Pick out every line holding the string "More" and copy it.

• • • • • • •

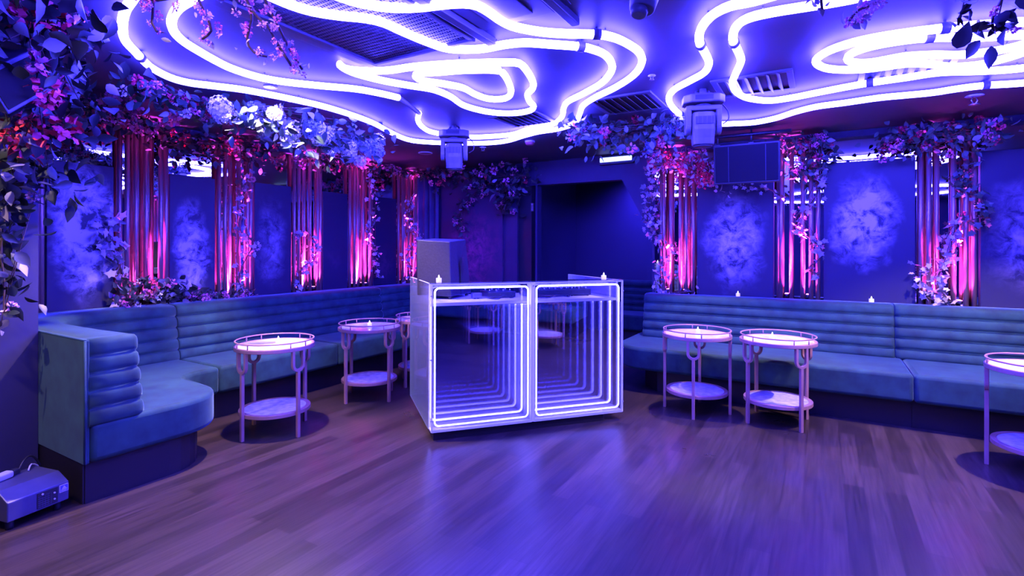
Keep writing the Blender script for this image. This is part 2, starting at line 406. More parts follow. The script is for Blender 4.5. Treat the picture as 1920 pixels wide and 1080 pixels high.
RC = [(-1.53, -1.122), (-.414, 0.0), (.676, 1.10), (1.80, 2.22)]
lab = ['copper rod column nearest the dark pier, mostly hidden behind its edge', 'copper rod column with unlit rods above the near flower bed',
       'copper rod column second in view along the left wall, ivy at mid height', 'copper rod column glowing magenta right under the white and blue blooms',
       'copper rod column fourth in view along the left wall, with pink base glow', 'slim copper rod column in the far left corner behind the grey loudspeaker']
for (a, b), s_ in zip(LC, lab): rods(a, b, True, s_)
lab = ['copper rod column right of the alcove, ivy trailing down its left side', 'copper rod column beside the hanging loudspeaker',
       'copper rod column at the far right of view with brownish rods', 'copper rod column beyond the right edge of view']
for (a, b), s_ in zip(RC, lab): rods(a, b, False, s_)

# magenta uplights standing behind the bench tops
def uplight(u, v, power, label, col=(1, .06, 1.0)):
    z = .845
    t = thing('uplight', label, 'uplight', W(u, v, z), RZ, 'magenta uplights at the column feet')
    obj('housing', MB().lathe([(.020, 0), (.022, .004), (.022, .026), (.019, .030)], 16), M['black'], t)
    obj('lens', MB().lathe([(.001, .0305), (.016, .0305), (.016, .0335), (.001, .034)], 16), M['lens_pink'], t)
    li = bpy.data.lights.new('uplight_beam', 'SPOT'); li.energy = power * 1.6; li.color = col; li.spot_size = math.radians(84); li.spot_blend = .9; li.shadow_soft_size = .015
    lo = bpy.data.objects.new('uplight_beam', li); COL.objects.link(lo); lo.parent = t; lo.location = (0, 0, .040); lo.rotation_euler = (PI, 0, 0)
    li = bpy.data.lights.new('uplight_throw', 'SPOT'); li.energy = power * 90; li.color = col; li.spot_size = math.radians(25); li.spot_blend = 1.0; li.shadow_soft_size = .012
    lo = bpy.data.objects.new('uplight_throw', li); COL.objects.link(lo); lo.parent = t; lo.location = (0, 0, .042); lo.rotation_euler = (PI, 0, 0)
    return t
names = ['second in view', 'third', 'fourth', 'corner']
for (a, b), p, nm in zip(LC[1:], (4.5, 7, 9, 9, 8), ['first', 'second', 'third', 'fourth', 'corner']):
    for k, fr in enumerate((.30, .70)):
        uplight(a + (b - a) * fr, V_L + .045, p * 3.0, 'black uplight, %s rod column of the left wall, %s one of its pair' % (nm, ('near', 'far')[k]))
for (a, b), p, nm in zip(RC, (9, 9, 9, 9), ['ivy draped', 'loudspeaker side', 'brownish right hand', 'out of view']):
    for k, fr in enumerate((.27, .70)):
        uplight(U_B - .045, a + (b - a) * fr, p * 3.0, 'black uplight, %s rod column of the back wall, %s one of its pair' % (nm, ('left', 'right')[k]))

# ------------------------------------------------------------------ banquettes  (local x = v, local y = u)
ZS0, ZS1, ZB = .205, .408, .832
def ribbed(path, backs, m=M['velvet'], z0=ZS1 - .015, z1=ZB, ch=5, lean=.07, bul=.029):
    """channel-quilted backrest: front path points (x, y, nx, ny) pointing to the sitter, back points (x, y)"""
    mb = MB(); prof = []
    for c in range(ch):
        for k in range(7):
            t = k / 6; z = z0 + (z1 - z0) * (c + t) / ch
            g = math.sqrt(max(0, 1 - abs(2 * t - 1) ** 2))
            if c == ch - 1 and t > .5:
                g = math.sqrt(max(0, 1 - (2 * t - 1) ** 4))
            prof.append((lean * ((z - z0) / (z1 - z0)) - bul * g, z))
    K = len(prof) + 3; vs = []
    for pth, (bx, by) in zip(path, backs):
        x, y, nx, ny = pth[:4]; kf = pth[4] if len(pth) > 4 else 1.0
        for d, z in prof: vs.append((x - nx * d * kf, y - ny * d * kf, z))
        d, z = prof[-1]; d *= kf; fx, fy = x - nx * d, y - ny * d
        vs.append((fx + (bx - fx) * .25, fy + (by - fy) * .25, z1 + .006)); vs.append((bx, by, z1 + .002)); vs.append((bx, by, z0))
    N = len(path); fs = []
    for i in range(N - 1):
        for j in range(K - 1): fs.append((i * K + j, (i + 1) * K + j, (i + 1) * K + j + 1, i * K + j + 1))
        fs.append((i * K + K - 1, (i + 1) * K + K - 1, (i + 1) * K, i * K))
    fs.append(tuple(range(K))); fs.append(tuple((N - 1) * K + j for j in range(K - 1, -1, -1)))
    mb.add(vs, fs, True); mb.smooth.discard(len(mb.f) - 1); mb.smooth.discard(len(mb.f) - 2)
    return mb
def seat(t, poly, kick, m=M['velvet']):
    obj('seat_cushion', MB().prism(poly, ZS0, ZS1), m, t, bevel=.028, segs=4)
    if kick: obj('kickboard', MB().prism(kick, 0, ZS0 + .005), M['kick'], t)
VF, VB, VW = -3.90, -4.47, -4.838       # left bench: seat front, backrest face, wall side
UA0, UA1 = 1.19, 1.455                  # its returning arm: outer face, inner face
VA = -3.19
# near corner unit with the arm
t = thing('banquette', 'teal velvet corner bench whose ribbed arm end faces the dance floor, beside the dark pier', 'bench', (0, 0, 0), RZ, 'teal velvet banquettes')
path = [(VA + .0, UA0 + .012, 1, 0, .3), (VA, UA0 + .10, 1, 0, .35), (VA, UA1 - .05, 1, 0, .35)]
for a in (20, 45, 70): path.append((VA - .05 + .05 * math.cos(math.radians(a)), UA1 - .05 + .05 * math.sin(math.radians(a)), math.cos(math.radians(a)), math.sin(math.radians(a)), .35 + .2 * a / 90))
path += [(VA - .05 - .35 * k / 3, UA1, 0, 1, .55 + .12 * k) for k in range(4)]
rr = .42; cx, cy = VB + rr, UA1 + rr
path += [(cx + rr * math.cos(math.radians(a)), cy + rr * math.sin(math.radians(a)), -math.cos(math.radians(a)), -math.sin(math.radians(a))) for a in range(270, 179, -9)]
path += [(VB, 2.05, 1, 0), (VB, 2.28, 1, 0)]
backs = []
for i, p in enumerate(path):
    if p[0] > VA - .06: backs.append((VA - .04, UA0 + .012))
    elif p[1] < UA1 + .02: backs.append((p[0], UA0 + .012))
    elif p[1] < UA1 + rr - .001:
        f = (p[1] - UA1) / rr
        if p[3] > p[2]: backs.append((VW + (p[0] - VW) * .62, UA0 + .012))
        else: backs.append((VW, UA0 + .012 + (p[1] - UA0) * .62))
    else: backs.append((VW, p[1]))
obj('backrest', ribbed(path, backs), M['velvet'], t)
obj('side_panel', MB().box(VW, VA - .005, UA0 - .010, UA0 + .016, ZS0, ZB + .004), M['velvet'], t, bevel=.008)
pp = MB().tube([(VA - .004, UA0 - .006, ZS0 + .005), (VA - .004, UA0 - .006, ZB)], .006, 6); pp.tube([(VA - .004, UA0 - .006, ZB), (VW, UA0 - .006, ZB)], .006, 6)
obj('piping', pp, M['velvet'], t)
poly = [(VW, UA0 + .016), (VA + .005, UA0 + .016)] + arc(VA + .005 - .30, 1.955 - .30, .30, 0, 90, 16) + [(-3.70, 1.955)] + \
       [(VF - .0 + .20 - .20 * math.sin(math.radians(a)), 1.955 + .20 - .20 * math.cos(math.radians(a))) for a in (0, 15, 30, 45, 60, 75, 90)] + [(VF, 2.285), (VW, 2.285)]
kick = [(VW, UA0 + .005), (VA - .03, UA0 + .005)] + arc(VA - .03 - .26, 1.955 - .10 - .26, .26, 0, 90, 6) + [(-3.75, 1.855), (VF - .10, 2.0), (VF - .10, 2.285), (VW, 2.285)]
seat(t, poly, kick)
# straight unit
t = thing('banquette', 'long straight teal velvet bench along the left wall behind the two side tables', 'bench', (0, 0, 0), RZ, 'teal velvet banquettes')
obj('backrest', ribbed([(VB, 2.288, 1, 0), (VB, 2.31, 1, 0), (VB, 4.55, 1, 0), (VB, 4.572, 1, 0)], [(VW, 2.288), (VW, 2.31), (VW, 4.55), (VW, 4.572)]), M['velvet'], t)
seat(t, [(VW, 2.291), (VF, 2.291), (VF, 3.412), (VW, 3.412)], [(VW, 2.291), (VF - .10, 2.291), (VF - .10, 4.57), (VW, 4.57)])
seat(t, [(VW, 3.418), (VF, 3.418), (VF, 4.572), (VW, 4.572)], None)
# far corner unit
t = thing('banquette', 'dark velvet corner bench in the far left corner, behind the lit booth', 'bench', (0, 0, 0), RZ, 'teal velvet banquettes')
UBK = U_B - .35; rr = .45; cx, cy = VB + rr, UBK - rr
path = [(VB, 4.578, 1, 0), (VB, 4.75, 1, 0)] + [(cx + rr * math.cos(math.radians(a)), cy + rr * math.sin(math.radians(a)), -math.cos(math.radians(a)), -math.sin(math.radians(a))) for a in range(180, 89, -9)] + [(-3.8, UBK, 0, -1), (-3.32, UBK, 0, -1)]
UWB = U_B - .04
backs = []
for p in path:
    if p[1] <= cy + 1e-6: backs.append((VW, p[1]))
    elif p[0] >= cx - 1e-6: backs.append((p[0], UWB))
    elif p[2] > -p[3]: backs.append((VW, cy + (UWB - cy) * (p[1] - cy) / rr * 1.2))
    else: backs.append((VW + (cx - VW) * (p[0] - VB) / rr * .9, UWB))
obj('backrest', ribbed(path, backs), M['velvet'], t)
seat(t, [(VW, 4.578), (VF, 4.578), (VF, 4.60)] + [(VF + .25 - .25 * math.cos(math.radians(a)), 4.45 + .25 * math.sin(math.radians(a)) + .0) for a in (60, 75, 90)] + [(-3.32, 4.70), (-3.32, UWB), (VW, UWB)],
     [(VW, 4.578), (VF - .10, 4.578), (VF - .10, 4.80), (-3.42, 4.80), (-3.42, UWB), (VW, UWB)])
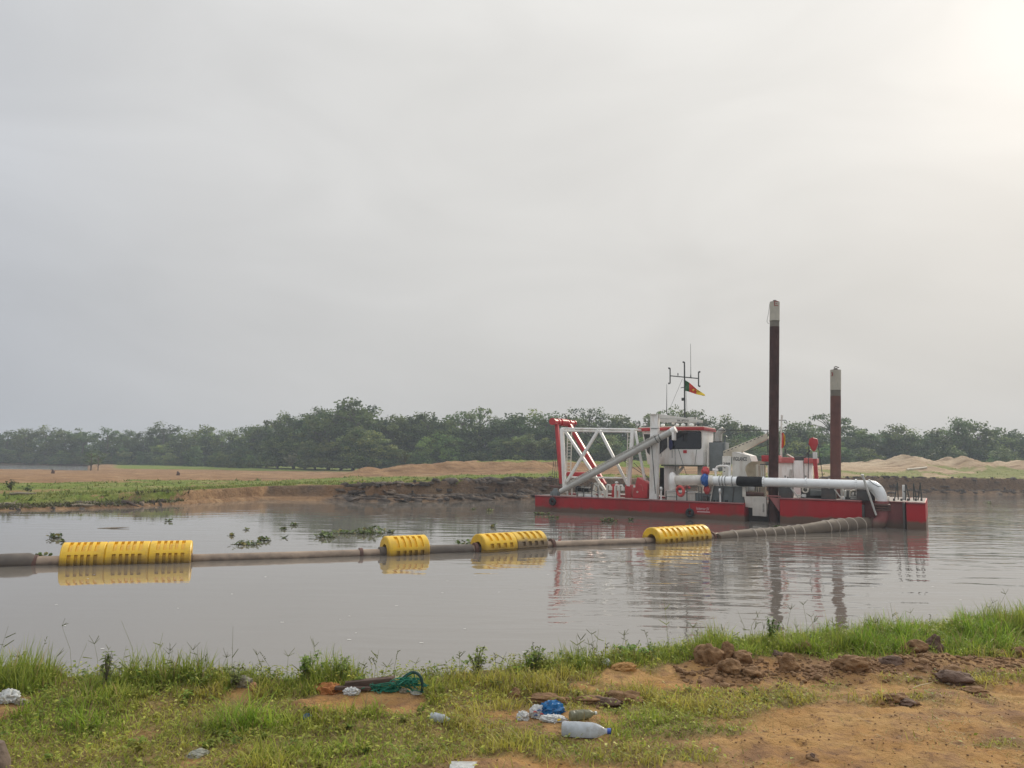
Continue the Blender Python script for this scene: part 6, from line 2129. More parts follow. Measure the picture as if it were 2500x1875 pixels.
# ---- grass blades
def blade_field(P, ln, wd, lean, bend, cA, cB, name, mat, dry=None):
    n = len(P)
    az = RNG.uniform(0, 2 * np.pi, n)
    d = np.stack([np.cos(az), np.sin(az), np.zeros(n)], 1)
    sd = np.stack([-np.sin(az), np.cos(az), np.zeros(n)], 1)
    t0 = np.abs(RNG.normal(lean, 0.25, n))
    prev = P.copy()
    rows = []
    seg = 3
    for s in range(seg + 1):
        f = s / seg
        w = (wd * (1 - f ** 1.6))[:, None]
        if s < seg:
            rows += [prev - sd * w, prev + sd * w]
        else:
            rows += [prev]
        ang = t0 + bend * f * 1.4
        prev = prev + (d * np.sin(ang)[:, None] + np.array([0, 0, 1.0]) * np.cos(ang)[:, None]) * (ln / seg)[:, None]
    V = np.stack(rows, 1)                                  # n, 7, 3
    k = V.shape[1]
    base = (np.arange(n) * k)[:, None]
    tri = np.concatenate([base + np.array([[0, 1, 3]]), base + np.array([[0, 3, 2]]), base + np.array([[2, 3, 5]]), base + np.array([[2, 5, 4]]), base + np.array([[4, 5, 6]])], 0)
    q = RNG.uniform(0, 1, (n, 1))
    c = cA * (1 - q) + cB * q
    if dry is not None:
        m_ = RNG.uniform(0, 1, n) < dry
        c[m_] = np.array([0.36, 0.28, 0.12]) * RNG.uniform(0.6, 1.3, (m_.sum(), 1))
    c = c * RNG.uniform(0.75, 1.25, (n, 1))
    return V.reshape(-1, 3), tri, np.repeat(c, k, 0)


def scatter(n, x0, x1, dmin, dmax, thr, soft=0.12):
    X = RNG.uniform(x0, x1, n)
    e = edge_y(X)
    Y = e - RNG.uniform(dmin, dmax, n)
    c = cover(X, Y)
    k = (c + RNG.normal(0, soft, n) > thr) & (Y > 2.6)
    X, Y = X[k], Y[k]
    return np.stack([X, Y, near_height(X, Y) - 0.004], 1), c[k]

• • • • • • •

• [Response to the task]
Keep writing the Blender script for this image. This is part 2, starting at line 406. More parts follow. The script is for Blender 4.5. Treat the picture as 1920 pixels wide and 1080 pixels high.
Continue the Blender Python script for this scene: part 6, from line 2129. More parts follow. Measure the picture as if it were 2500x1875 pixels.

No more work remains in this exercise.